== WRITTEN PROBLEM ==
Make an exact copy of the listing below.

== DATASET EXTRACT ==
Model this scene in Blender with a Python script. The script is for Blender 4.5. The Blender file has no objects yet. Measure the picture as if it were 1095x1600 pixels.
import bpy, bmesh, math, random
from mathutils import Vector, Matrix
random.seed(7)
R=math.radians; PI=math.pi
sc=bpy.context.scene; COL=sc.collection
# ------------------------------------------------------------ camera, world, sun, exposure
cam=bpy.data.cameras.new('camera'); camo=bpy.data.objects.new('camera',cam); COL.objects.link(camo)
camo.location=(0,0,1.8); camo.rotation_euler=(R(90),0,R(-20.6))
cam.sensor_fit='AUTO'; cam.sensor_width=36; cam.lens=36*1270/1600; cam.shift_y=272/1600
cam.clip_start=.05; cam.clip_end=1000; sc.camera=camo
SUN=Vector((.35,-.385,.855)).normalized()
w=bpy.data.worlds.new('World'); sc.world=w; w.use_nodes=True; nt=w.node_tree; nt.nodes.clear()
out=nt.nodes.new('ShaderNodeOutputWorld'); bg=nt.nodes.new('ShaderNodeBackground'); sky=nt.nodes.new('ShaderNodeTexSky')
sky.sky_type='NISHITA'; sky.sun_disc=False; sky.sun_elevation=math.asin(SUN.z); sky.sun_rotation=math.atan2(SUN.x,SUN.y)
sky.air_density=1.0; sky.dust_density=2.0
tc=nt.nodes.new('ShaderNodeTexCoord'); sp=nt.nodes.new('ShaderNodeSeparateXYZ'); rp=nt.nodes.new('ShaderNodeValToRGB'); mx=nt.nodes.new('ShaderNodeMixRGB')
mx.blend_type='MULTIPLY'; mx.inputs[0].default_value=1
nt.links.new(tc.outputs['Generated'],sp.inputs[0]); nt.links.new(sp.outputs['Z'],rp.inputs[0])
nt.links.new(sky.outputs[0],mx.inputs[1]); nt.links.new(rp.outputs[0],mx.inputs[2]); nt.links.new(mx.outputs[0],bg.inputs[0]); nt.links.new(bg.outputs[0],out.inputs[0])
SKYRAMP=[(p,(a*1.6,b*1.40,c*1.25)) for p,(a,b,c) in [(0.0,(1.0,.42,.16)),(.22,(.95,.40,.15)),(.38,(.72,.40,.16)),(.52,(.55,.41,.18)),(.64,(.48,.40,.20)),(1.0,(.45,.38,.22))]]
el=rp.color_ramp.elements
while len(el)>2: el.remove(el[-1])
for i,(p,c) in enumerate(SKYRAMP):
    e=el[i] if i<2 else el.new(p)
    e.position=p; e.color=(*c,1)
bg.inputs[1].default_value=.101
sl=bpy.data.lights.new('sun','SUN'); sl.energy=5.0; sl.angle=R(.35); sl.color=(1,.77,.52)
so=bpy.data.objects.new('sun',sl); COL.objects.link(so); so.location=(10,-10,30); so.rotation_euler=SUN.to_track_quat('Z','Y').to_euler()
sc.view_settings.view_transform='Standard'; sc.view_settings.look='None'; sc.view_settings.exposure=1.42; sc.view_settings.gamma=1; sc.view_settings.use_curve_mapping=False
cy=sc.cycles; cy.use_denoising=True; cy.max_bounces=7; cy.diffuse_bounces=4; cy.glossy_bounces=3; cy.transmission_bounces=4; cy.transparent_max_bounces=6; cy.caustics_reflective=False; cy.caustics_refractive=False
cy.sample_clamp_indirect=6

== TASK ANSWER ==
Model this scene in Blender with a Python script. The script is for Blender 4.5. The Blender file has no objects yet. Measure the picture as if it were 1095x1600 pixels.
import bpy, bmesh, math, random
from mathutils import Vector, Matrix
random.seed(7)
R=math.radians; PI=math.pi
sc=bpy.context.scene; COL=sc.collection
# ------------------------------------------------------------ camera, world, sun, exposure
cam=bpy.data.cameras.new('camera'); camo=bpy.data.objects.new('camera',cam); COL.objects.link(camo)
camo.location=(0,0,1.8); camo.rotation_euler=(R(90),0,R(-20.6))
cam.sensor_fit='AUTO'; cam.sensor_width=36; cam.lens=36*1270/1600; cam.shift_y=272/1600
cam.clip_start=.05; cam.clip_end=1000; sc.camera=camo
SUN=Vector((.35,-.385,.855)).normalized()
w=bpy.data.worlds.new('World'); sc.world=w; w.use_nodes=True; nt=w.node_tree; nt.nodes.clear()
out=nt.nodes.new('ShaderNodeOutputWorld'); bg=nt.nodes.new('ShaderNodeBackground'); sky=nt.nodes.new('ShaderNodeTexSky')
sky.sky_type='NISHITA'; sky.sun_disc=False; sky.sun_elevation=math.asin(SUN.z); sky.sun_rotation=math.atan2(SUN.x,SUN.y)
sky.air_density=1.0; sky.dust_density=2.0
tc=nt.nodes.new('ShaderNodeTexCoord'); sp=nt.nodes.new('ShaderNodeSeparateXYZ'); rp=nt.nodes.new('ShaderNodeValToRGB'); mx=nt.nodes.new('ShaderNodeMixRGB')
mx.blend_type='MULTIPLY'; mx.inputs[0].default_value=1
nt.links.new(tc.outputs['Generated'],sp.inputs[0]); nt.links.new(sp.outputs['Z'],rp.inputs[0])
nt.links.new(sky.outputs[0],mx.inputs[1]); nt.links.new(rp.outputs[0],mx.inputs[2]); nt.links.new(mx.outputs[0],bg.inputs[0]); nt.links.new(bg.outputs[0],out.inputs[0])
SKYRAMP=[(p,(a*1.6,b*1.40,c*1.25)) for p,(a,b,c) in [(0.0,(1.0,.42,.16)),(.22,(.95,.40,.15)),(.38,(.72,.40,.16)),(.52,(.55,.41,.18)),(.64,(.48,.40,.20)),(1.0,(.45,.38,.22))]]
el=rp.color_ramp.elements
while len(el)>2: el.remove(el[-1])
for i,(p,c) in enumerate(SKYRAMP):
    e=el[i] if i<2 else el.new(p)
    e.position=p; e.color=(*c,1)
bg.inputs[1].default_value=.101
sl=bpy.data.lights.new('sun','SUN'); sl.energy=5.0; sl.angle=R(.35); sl.color=(1,.77,.52)
so=bpy.data.objects.new('sun',sl); COL.objects.link(so); so.location=(10,-10,30); so.rotation_euler=SUN.to_track_quat('Z','Y').to_euler()
sc.view_settings.view_transform='Standard'; sc.view_settings.look='None'; sc.view_settings.exposure=1.42; sc.view_settings.gamma=1; sc.view_settings.use_curve_mapping=False
cy=sc.cycles; cy.use_denoising=True; cy.max_bounces=7; cy.diffuse_bounces=4; cy.glossy_bounces=3; cy.transmission_bounces=4; cy.transparent_max_bounces=6; cy.caustics_reflective=False; cy.caustics_refractive=False
cy.sample_clamp_indirect=6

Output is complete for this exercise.